Suave, confidential, a bit thicker around the middle perhaps, but otherwise radiating an astonishing amount of boyishness for a man who's 60, French singer Yves Montand gave the first of two performances of his one-man show in the Kennedy Center Concert Hall last night. He's been away from the music hall too long not to welcome him back with warmth. And he's singing too well not to savor the mellowness of his voice and the precision of his art.

But the Concert Hall is such an inhospitable locale for his talents that one can't help wishing the whole affair were taking place elsewhere. Montand is not exactly a miniaturist, but he works subtly and his charm creeps up on an audience, as Sandburg once said of fog, on little cat feet. Montand deals in poetry, but there is nothing obvious about the poetry he purveys. He pursues it in unexpected locales, searches for it in unlikely people, and with patience and an eagle's eye, waits for it to materialize out of seemingly banal situations. If he is allowed to establish the proper note of intimacy, all it takes is a sudden flick of his wrist or a twinkle of his eyes: The poetry is there.

Only it isn't there as often as you might hope at the Concert Hall. Last night an imbalance in the sound system gave every advantage to the eight-piece combo and precious little to Montand himself. But even when the musicians retreated to a reasonably supportive role, Montand was still left facing all that space -- a great white box of it, three stories high. Professional that he is, he never looked lost. But he often seemed out of place.

Without intermission, he delivers nearly 30 songs, leaving the stage only for a brief, but amusing, film clip that shows him dictating a telegram of love to the French equivalent of Lily Tomlin's telephone operator (actually, Montand's wife, Simone Signoret).
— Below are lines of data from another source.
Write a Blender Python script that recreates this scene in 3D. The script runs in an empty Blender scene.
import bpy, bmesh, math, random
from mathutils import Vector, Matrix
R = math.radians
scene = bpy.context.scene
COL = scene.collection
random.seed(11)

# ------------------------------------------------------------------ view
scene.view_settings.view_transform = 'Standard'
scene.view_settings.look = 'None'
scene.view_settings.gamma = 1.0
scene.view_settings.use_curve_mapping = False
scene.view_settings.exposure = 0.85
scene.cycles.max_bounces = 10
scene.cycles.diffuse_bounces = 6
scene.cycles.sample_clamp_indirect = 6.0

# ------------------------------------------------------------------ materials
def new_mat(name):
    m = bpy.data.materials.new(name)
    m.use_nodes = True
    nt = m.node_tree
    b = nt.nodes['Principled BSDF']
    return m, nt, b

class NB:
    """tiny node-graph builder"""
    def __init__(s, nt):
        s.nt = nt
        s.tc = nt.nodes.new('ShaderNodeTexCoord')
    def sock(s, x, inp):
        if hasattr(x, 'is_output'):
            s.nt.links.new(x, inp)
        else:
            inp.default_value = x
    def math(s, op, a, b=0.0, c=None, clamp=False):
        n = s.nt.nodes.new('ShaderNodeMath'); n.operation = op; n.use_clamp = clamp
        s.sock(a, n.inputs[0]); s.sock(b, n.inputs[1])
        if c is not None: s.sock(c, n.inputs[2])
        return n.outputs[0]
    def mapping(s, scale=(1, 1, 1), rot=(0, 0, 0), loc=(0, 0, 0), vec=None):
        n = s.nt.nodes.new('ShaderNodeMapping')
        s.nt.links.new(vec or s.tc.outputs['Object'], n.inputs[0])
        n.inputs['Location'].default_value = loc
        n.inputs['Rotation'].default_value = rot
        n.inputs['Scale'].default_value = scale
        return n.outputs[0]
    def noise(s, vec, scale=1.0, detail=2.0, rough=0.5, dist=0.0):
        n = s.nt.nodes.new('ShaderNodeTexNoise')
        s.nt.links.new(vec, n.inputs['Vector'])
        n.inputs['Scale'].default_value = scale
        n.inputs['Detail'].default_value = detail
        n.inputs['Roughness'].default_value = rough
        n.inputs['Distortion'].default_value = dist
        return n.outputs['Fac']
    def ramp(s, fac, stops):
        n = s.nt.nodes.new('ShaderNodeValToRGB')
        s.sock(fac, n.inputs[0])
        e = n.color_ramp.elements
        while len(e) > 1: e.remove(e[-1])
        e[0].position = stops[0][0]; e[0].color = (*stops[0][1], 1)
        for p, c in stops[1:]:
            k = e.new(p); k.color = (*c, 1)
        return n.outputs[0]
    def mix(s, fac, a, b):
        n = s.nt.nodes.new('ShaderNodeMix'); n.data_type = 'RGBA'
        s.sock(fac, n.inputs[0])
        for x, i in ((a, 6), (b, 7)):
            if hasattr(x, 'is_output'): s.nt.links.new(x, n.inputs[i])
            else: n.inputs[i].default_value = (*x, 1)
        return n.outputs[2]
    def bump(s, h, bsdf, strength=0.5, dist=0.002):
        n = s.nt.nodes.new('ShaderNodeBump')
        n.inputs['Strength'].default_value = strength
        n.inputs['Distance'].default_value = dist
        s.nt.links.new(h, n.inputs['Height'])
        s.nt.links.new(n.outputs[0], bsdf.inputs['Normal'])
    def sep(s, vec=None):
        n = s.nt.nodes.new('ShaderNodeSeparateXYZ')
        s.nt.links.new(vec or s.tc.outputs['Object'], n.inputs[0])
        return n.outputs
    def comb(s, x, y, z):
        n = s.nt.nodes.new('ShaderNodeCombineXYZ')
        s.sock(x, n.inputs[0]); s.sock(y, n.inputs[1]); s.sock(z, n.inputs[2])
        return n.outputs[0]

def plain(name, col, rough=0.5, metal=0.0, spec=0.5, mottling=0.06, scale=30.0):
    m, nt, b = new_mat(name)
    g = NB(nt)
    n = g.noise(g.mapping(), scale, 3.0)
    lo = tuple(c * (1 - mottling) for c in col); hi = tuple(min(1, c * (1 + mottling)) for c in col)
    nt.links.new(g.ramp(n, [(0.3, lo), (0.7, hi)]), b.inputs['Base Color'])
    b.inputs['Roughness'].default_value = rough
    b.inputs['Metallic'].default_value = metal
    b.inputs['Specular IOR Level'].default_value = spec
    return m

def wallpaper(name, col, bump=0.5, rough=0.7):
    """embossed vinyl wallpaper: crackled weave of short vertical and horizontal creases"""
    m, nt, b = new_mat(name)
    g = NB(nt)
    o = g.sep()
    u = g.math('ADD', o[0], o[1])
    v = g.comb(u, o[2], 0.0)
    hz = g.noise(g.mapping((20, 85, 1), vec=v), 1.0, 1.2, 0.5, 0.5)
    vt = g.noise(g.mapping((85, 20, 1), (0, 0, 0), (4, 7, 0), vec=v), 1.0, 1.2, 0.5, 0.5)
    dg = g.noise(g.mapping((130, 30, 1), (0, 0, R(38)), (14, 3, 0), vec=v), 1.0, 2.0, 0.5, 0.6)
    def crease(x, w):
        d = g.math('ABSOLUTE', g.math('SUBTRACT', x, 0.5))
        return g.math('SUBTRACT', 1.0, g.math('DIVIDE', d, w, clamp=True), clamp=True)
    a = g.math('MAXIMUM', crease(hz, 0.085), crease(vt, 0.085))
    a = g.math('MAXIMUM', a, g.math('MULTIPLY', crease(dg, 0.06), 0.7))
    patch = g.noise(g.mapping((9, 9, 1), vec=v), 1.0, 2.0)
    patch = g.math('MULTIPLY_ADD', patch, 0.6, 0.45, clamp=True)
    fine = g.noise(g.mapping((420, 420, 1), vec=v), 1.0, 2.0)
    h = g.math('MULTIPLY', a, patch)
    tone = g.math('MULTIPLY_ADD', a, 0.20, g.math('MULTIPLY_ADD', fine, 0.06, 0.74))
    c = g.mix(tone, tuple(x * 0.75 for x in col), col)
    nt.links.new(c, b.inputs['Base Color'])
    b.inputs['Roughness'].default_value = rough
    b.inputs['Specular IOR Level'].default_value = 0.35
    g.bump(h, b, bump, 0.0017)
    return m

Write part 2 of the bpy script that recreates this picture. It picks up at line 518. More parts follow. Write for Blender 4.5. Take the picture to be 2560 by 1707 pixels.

All but one of the numbers are in French, and a fair share are the standards ("Feuilles Mortes," "A Paris," "Luna Park" and "Le Carrosse") that have been in his repertory for years. Nostalgia may now account for some of their appeal. But only some. Montand sings them with transcendent freshness and the sort of well-honed gestures that defy distance.

Some of his songs, however, are exact little character sketches ("Battling Joe," "Sir Godfrey") and depend for their effectiveness on the very nuances of expression that the Concert Hall swallows up as easily as a whale devours minnows. "Les Bijoux" (the sensual poetry of Baudelaire set to music by Le'o Ferre') and the tantalizing "Sanguine Joli Fruit" are perfect songs for a seraglio, not a marble barn. And when he turns, as he does periodically, to his protest numbers ("Casse-Te tes," "Mon Fre re"), it's as if he's hurling them into a void rather than insinuating them into our consciences.

What works best are the lyrical moments, with the accordian sounding plaintively in the background and Montand waltzing about the stage, eyes half closed, on a cloud of bliss that is utterly contagious. Singing "La Chansonette," he could be 20 all over again, and his rendition of "La Bicyclette" is infused with all the wind-brushed wonder of everyman's springtime.

But there are still those unspoken hostilities between performer and auditorium. They make you wonder how this most ingratiating of singers ever survived his recent week in New York at the Met. In addition to all our cultural centers, maybe it's time to start building a few boites, as well.